Now that the whole paradigm has shifted, in terms of not only how people consume music but how the artists are compensated for it, or in some in many cases not compensated for it... I was part of the spearheading of the new paradigm because in the Madfly days even I was like advocating artist ownership of your masters... Like, these are assets... I'm not looking for a father figure to be my manager and I'm not looking for a record label to be my mother and we just get on with it... No, you can be the pilot of all of this. You can be steering the ship of all of this and there's real consequences if you don't... The second Madly album was a distribution deal with Joan Jett's label.
Blackheart Records?
William DuVall: Yeah, with Blackheart through Mercury. I insisted that it be that and it was a beginning of a different mindset. It was the beginning of a different pathway and a different learning curve. Comes The Fall, I put out all those records myself... Now I've got this catalog I sort of manage on top of everything else new that I put out... Madfly predates the file-sharing, it predates Napster and Comes The Fall was coming into play right as that stuff was becoming a thing, Napster and all that. Then of course you've got social media soon after that And then you've got streaming after that, so it's this whole sort of wave after wave coming in to shift the entire dynamic of the business and the monetary flow of the business.
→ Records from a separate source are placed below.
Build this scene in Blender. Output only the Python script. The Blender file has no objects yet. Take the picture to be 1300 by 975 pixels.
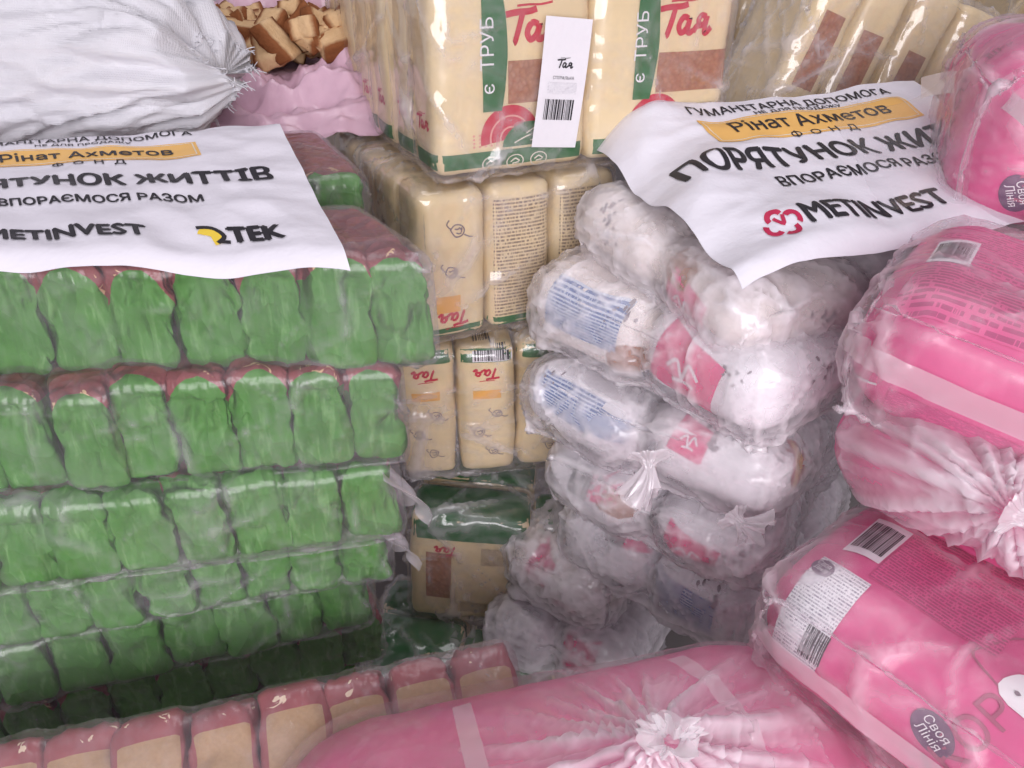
import bpy, bmesh, math, random
import numpy as np
from mathutils import Vector, Matrix
from mathutils.bvhtree import BVHTree
from mathutils.geometry import delaunay_2d_cdt

SC = bpy.context.scene
COL = SC.collection
R = math.radians

# ------------------------------------------------------------------ camera
CAM_H, PITCH, LENS = 1.00, R(30), 28.0
cam = bpy.data.cameras.new('camera')
cam.lens = LENS; cam.sensor_width = 36; cam.clip_start = 0.02; cam.clip_end = 60
camo = bpy.data.objects.new('camera', cam); COL.objects.link(camo)
camo.location = (0, 0, CAM_H); camo.rotation_euler = (R(90) - PITCH, 0, 0)
SC.camera = camo

# ------------------------------------------------------------------ light
world = bpy.data.worlds.new('World'); SC.world = world; world.use_nodes = True
bg = world.node_tree.nodes['Background']
bg.inputs[0].default_value = (0.97, 0.90, 1.0, 1); bg.inputs[1].default_value = 0.34

def area(name, loc, target, sx, sy, energy, col):
    l = bpy.data.lights.new(name, 'AREA'); l.shape = 'RECTANGLE'
    l.size = sx; l.size_y = sy; l.energy = energy; l.color = col
    o = bpy.data.objects.new(name, l); COL.objects.link(o); o.location = loc
    d = Vector(target) - Vector(loc)
    o.rotation_euler = d.to_track_quat('-Z', 'Y').to_euler()
    return o
area('skylight', (0.25, 1.0, 3.2), (0.05, 0.75, 0.6), 1.7, 1.2, 20, (1.0, 0.955, 0.99))
area('doorway_light', (0.2, -2.0, 1.30), (0.1, 0.7, 0.45), 2.3, 1.6, 92, (1.0, 0.955, 0.995))

SC.view_settings.view_transform = 'Standard'; SC.view_settings.look = 'None'
SC.view_settings.gamma = 1; SC.view_settings.exposure = -0.08
SC.cycles.transparent_max_bounces = 18; SC.cycles.max_bounces = 8
SC.cycles.diffuse_bounces = 4; SC.cycles.glossy_bounces = 2; SC.cycles.transmission_bounces = 4
SC.cycles.use_denoising = True
SC.cycles.sample_clamp_indirect = 4.0
SC.cycles.use_adaptive_sampling = True; SC.cycles.adaptive_threshold = 0.05; SC.cycles.adaptive_min_samples = 16

# ------------------------------------------------------------------ pixel helper (1300 x 975 picture)
FPX = LENS / 36 * 1300
CP, SP = math.cos(PITCH), math.sin(PITCH)
def P(px, py, d):
    a = (px - 650) / FPX; b = (487.5 - py) / FPX
    return np.array([a * d, (CP + b * SP) * d, CAM_H + (-SP + b * CP) * d])

# ------------------------------------------------------------------ noise
def _hash(i, j, k, s):
    h = (i * 374761393 + j * 668265263 + k * 2147483647 + s * 974634777) & 0xFFFFFFFF
    h = ((h ^ (h >> 13)) * 1274126177) & 0xFFFFFFFF
    h = ((h ^ (h >> 16)) * 2246822519) & 0xFFFFFFFF
    return h ^ (h >> 15)
def noise(p, seed=0):
    p = np.asarray(p, float); ip = np.floor(p).astype(np.int64); f = p - ip
    w = f * f * f * (f * (f * 6 - 15) + 10)
    out = 0
    for a in (0, 1):
        for b in (0, 1):
            for c in (0, 1):
                h = _hash(ip[:, 0] + a, ip[:, 1] + b, ip[:, 2] + c, seed)
                gx = ((h & 255) / 127.5 - 1); gy = (((h >> 8) & 255) / 127.5 - 1); gz = (((h >> 16) & 255) / 127.5 - 1)
                v = gx * (f[:, 0] - a) + gy * (f[:, 1] - b) + gz * (f[:, 2] - c)
                out = out + v * (w[:, 0] if a else 1 - w[:, 0]) * (w[:, 1] if b else 1 - w[:, 1]) * (w[:, 2] if c else 1 - w[:, 2])
    return out
def fbm(p, seed=0, o=3):
    r = 0; a = 1
    for i in range(o):
        r = r + a * noise(p * 2 ** i, seed + 17 * i); a *= .5
    return r
def ridge(p, seed=0, o=2):
    r = 0; a = 1
    for i in range(o):
        r = r + a * (1 - np.abs(noise(p * 2 ** i, seed + 31 * i)) * 2.2); a *= .5
    return r
def creases(V, rng, n, amp, width, length, lo, hi):
    """sharp folds: tent shaped ridges / valleys on random line pieces"""
    h = np.zeros(len(V))
    for i in range(n):
        c = rng.uniform(lo, hi); d = rng.normal(size=3); d /= np.linalg.norm(d)
        q = V - c; t = q @ d
        rr = np.maximum((q * q).sum(1) - t * t, 0)
        h += amp * rng.uniform(-1, .8) * np.maximum(1 - np.abs(t) / (width * rng.uniform(.5, 1.6)), 0) * np.exp(-rr / (length * rng.uniform(.5, 1.5)) ** 2)
    return h

# ------------------------------------------------------------------ meshes
def mesh_obj(name, V, F, mat, parent=None, smooth=True, pl=None, uv=None, hz=None):
    me = bpy.data.meshes.new(name)
    me.from_pydata([tuple(v) for v in np.asarray(V, float)], [], [tuple(int(i) for i in f) for f in F])
    if smooth: me.polygons.foreach_set('use_smooth', [True] * len(me.polygons))
    if pl is not None:
        at = me.attributes.new('pl', 'FLOAT_VECTOR', 'POINT'); at.data.foreach_set('vector', np.asarray(pl, np.float32).ravel())
    if hz is not None:
        at = me.attributes.new('hz', 'FLOAT', 'POINT'); at.data.foreach_set('value', np.asarray(hz, np.float32))
    if uv is not None:
        l = me.uv_layers.new(name='UVMap')
        idx = np.zeros(len(me.loops), np.int32); me.loops.foreach_get('vertex_index', idx)
        l.data.foreach_set('uv', np.asarray(uv, np.float32)[idx].ravel())
    me.materials.append(M[mat] if isinstance(mat, str) else mat); me.update()
    o = bpy.data.objects.new(name, me); COL.objects.link(o)
    if parent: o.parent = parent
    return o
def tag(o, label, cat, group=None):
    o['label'] = label; o['category'] = cat
    if group: o['group'] = group
    return o
def thing(name, label, cat, loc=(0, 0, 0), rz=0, group=None, rx=0, ry=0):
    o = bpy.data.objects.new(name, None); COL.objects.link(o); o.empty_display_size = .05
    o.location = Vector(loc); o.rotation_euler = (rx, ry, rz)
    return tag(o, label, cat, group)

_rb = {}
def rbox(half, r, h):
    """welded grid on a rounded box -> V, F (quads), box coords in -1..1"""
    half = np.asarray(half, float)
    n = tuple(max(3, int(round(2 * a / h))) for a in half)
    key = n
    if key not in _rb:
        pts, faces, base = [], [], 0
        for ax in range(3):
            u, v = (ax + 1) % 3, (ax + 2) % 3
            for s in (0, 1):
                iu, iv = np.meshgrid(np.arange(n[u] + 1), np.arange(n[v] + 1), indexing='ij')
                q = np.zeros(iu.shape + (3,), int); q[..., u] = iu; q[..., v] = iv; q[..., ax] = s * n[ax]
                idx = base + np.arange(iu.size).reshape(iu.shape); base += iu.size
                pts.append(q.reshape(-1, 3))
                f = np.stack([idx[:-1, :-1], idx[1:, :-1], idx[1:, 1:], idx[:-1, 1:]], -1).reshape(-1, 4)
                faces.append(f if s else f[:, ::-1])
        q = np.concatenate(pts); f = np.concatenate(faces)
        uq, inv = np.unique(q, axis=0, return_inverse=True)
        _rb[key] = (uq / np.array(n) * 2 - 1, inv.reshape(-1)[f])
    B, F = _rb[key]
    r = min(r, half.min() * .999)
    q = B * half; inner = np.clip(q, -(half - r), half - r)
    d = q - inner; l = np.linalg.norm(d, axis=1, keepdims=True)
    # even out the corner mapping
    V = inner + d / np.maximum(l, 1e-9) * r
    return V, F, B
def vnormals(V, F):
    a = V[F[:, 2]] - V[F[:, 0]]; b = V[F[:, 3]] - V[F[:, 1]]
    fn = np.cross(a, b); n = np.zeros_like(V)
    for c in range(3):
        w = fn[:, c]
        n[:, c] = sum(np.bincount(F[:, k], w, len(V)) for k in range(4))
    return n / np.maximum(np.linalg.norm(n, axis=1, keepdims=True), 1e-12)
def rotm(rx=0, ry=0, rz=0):
    return np.array((Matrix.Rotation(rz, 3, 'Z') @ Matrix.Rotation(ry, 3, 'Y') @ Matrix.Rotation(rx, 3, 'X')))
class Box:
    """rounded box used both as the body of a packet and as what the film rests on"""
    def __init__(s, c, half, r, rot=None):
        s.c = np.asarray(c, float); s.h = np.asarray(half, float); s.r = min(r, min(half) * .98); s.m = np.eye(3) if rot is None else rot
    def sdf(s, X):
        q = (X - s.c) @ s.m
        a = np.abs(q) - (s.h - s.r); o = np.maximum(a, 0); l = np.linalg.norm(o, axis=1)
        ins = a.max(1); d = np.where(l > 0, l, np.minimum(ins, 0)) - s.r
        g = np.where((l > 1e-9)[:, None], np.sign(q) * o / np.maximum(l, 1e-9)[:, None], 0)
        k = np.where(l <= 1e-9)[0]
        if len(k):
            ax = a[k].argmax(1); g[k] = 0; g[k, ax] = np.sign(q[k, ax])
        return d, g @ s.m.T
def shrink_film(boxes, half, c=(0, 0, 0), r=.03, h=.008, n=70, slack=1.02, jitter=.03, dirs=(0, 0, 0), press=.0012, off=.0022,
                zlo=None, zhi=None, seed=0, bend=.12, pull=None, V0=None, F0=None):
    """position based film: a skin with a little too much material is drawn in on the packets and buckles"""
    if V0 is None:
        X, F, _ = rbox(half, r, h); X = X + np.asarray(c)
    else: X, F = V0.copy(), F0
    E = np.concatenate([F[:, [0, 1]], F[:, [1, 2]], F[:, [2, 3]], F[:, [3, 0]]]); E.sort(1)
    E = np.unique(E, axis=0); nE0 = len(E)
    D = np.concatenate([F[:, [0, 2]], F[:, [1, 3]]]); E = np.concatenate([E, D])
    d = X[E[:, 1]] - X[E[:, 0]]; L = np.linalg.norm(d, axis=1)
    mid = (X[E[:, 1]] + X[E[:, 0]]) * .5
    u = np.abs(d) / np.maximum(L, 1e-9)[:, None]
    L = L * (slack + jitter * noise(mid * 22, seed) * 2 + u @ np.asarray(dirs))
    cnt = np.bincount(E.ravel(), minlength=len(X)).astype(float)
    cb = np.bincount(E[:nE0].ravel(), minlength=len(X)).astype(float)
    X = X + vnormals(X, F) * (noise(X * 60, seed + 3) * .003)[:, None]
    def collide(X):
        best = np.full(len(X), 1e9); G = np.zeros_like(X)
        for b in boxes:
            lo = np.linalg.norm(b.h) + .02
            k = np.where(((X - b.c) ** 2).sum(1) < lo * lo)[0]
            if not len(k): continue
            dd, g = b.sdf(X[k]); m = dd < best[k]; best[k[m]] = dd[m]; G[k[m]] = g[m]
        k = best < off
        X[k] += G[k] * (off - best[k])[:, None]
        if zlo is not None: X[:, 2] = np.maximum(X[:, 2], zlo)
        if zhi is not None: X[:, 2] = np.minimum(X[:, 2], zhi)
        return X
    Xp = X.copy()
    for it in range(n):
        N = vnormals(X, F)
        V = (X - Xp) * .6; Xp = X.copy()
        X = X + V - N * press + (0, 0, -.0002)
        if pull is not None: X = pull(X, it)
        for k in range(4):
            d = X[E[:, 1]] - X[E[:, 0]]; l = np.linalg.norm(d, axis=1)
            w = ((l - L) / np.maximum(l, 1e-9))[:, None] * d
            for cc in range(3):
                X[:, cc] += (np.bincount(E[:, 0], w[:, cc], len(X)) - np.bincount(E[:, 1], w[:, cc], len(X))) / cnt * .85
        e0 = E[:nE0]
        for cc in range(3):
            lap = (np.bincount(e0[:, 0], X[e0[:, 1], cc], len(X)) + np.bincount(e0[:, 1], X[e0[:, 0], cc], len(X))) / cb - X[:, cc]
            X[:, cc] += bend * lap
        X = collide(X)
    return X, F

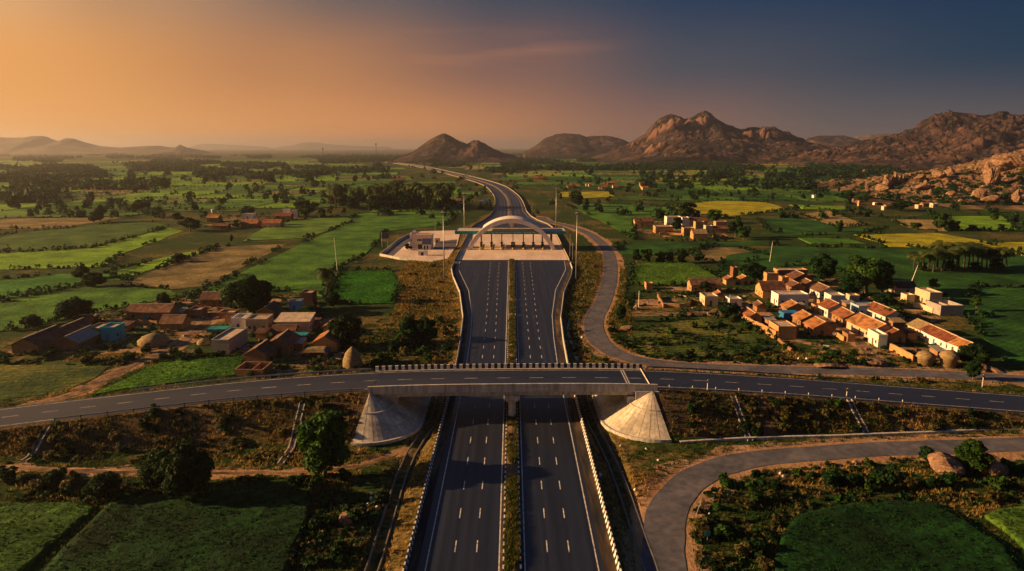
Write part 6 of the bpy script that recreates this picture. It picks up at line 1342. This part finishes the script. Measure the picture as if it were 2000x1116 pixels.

Now I'm sitting in this whole catalog and the laws have not caught up with the technology. Eventually they will. It's an interesting time and for me in particular. It's been interesting to observe all of this and to operate in the midst of all of it. But again to answer your original question, I feel really good about where I am right now because I don't think any of this would have been possible had I peaked in the early 90s or something... I think it would have been downhill from there.